Both Java .class
files and Mach-O fat binaries have the same magic signature, 0xCAFEBABE. When reading binary files, what's a good way to disambiguate?
Here's Apple take on this: https://opensource.apple.com/source/file/file-80.40.2/file/magic/Magdir/cafebabe.auto.html
Since Java bytecode and Mach-O universal binaries have the same magic number, the test must be performed in the same "magic" sequence to get both right. The long at offset 4 in a mach-O universal binary tells the number of architectures; the short at offset 4 in a Java bytecode file is the JVM minor version and the short at offset 6 is the JVM major version. Since there are only only 18 labeled Mach-O architectures at current, and the first released Java class format was version 43.0, we can safely choose any number between 18 and 39 to test the number of architectures against (and use as a hack). Let's not use 18, because the Mach-O people might add another one or two as time goes by...

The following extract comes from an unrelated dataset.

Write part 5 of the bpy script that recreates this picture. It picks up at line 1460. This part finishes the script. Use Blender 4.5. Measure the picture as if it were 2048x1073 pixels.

So it seems currently Apple does the
(int32 at offset4) < 0x20
check to interpret it as fat Mach-o
in their tools like command line file
for determining file types.
Since even Apple calls it a hack unfortunately there's no 100% reliable method, but it seems that's your best shot. You can always be dealing with malformed (deliberately or not) fat Mach-o files
or Java class files
which may or may not be relevant for your use case.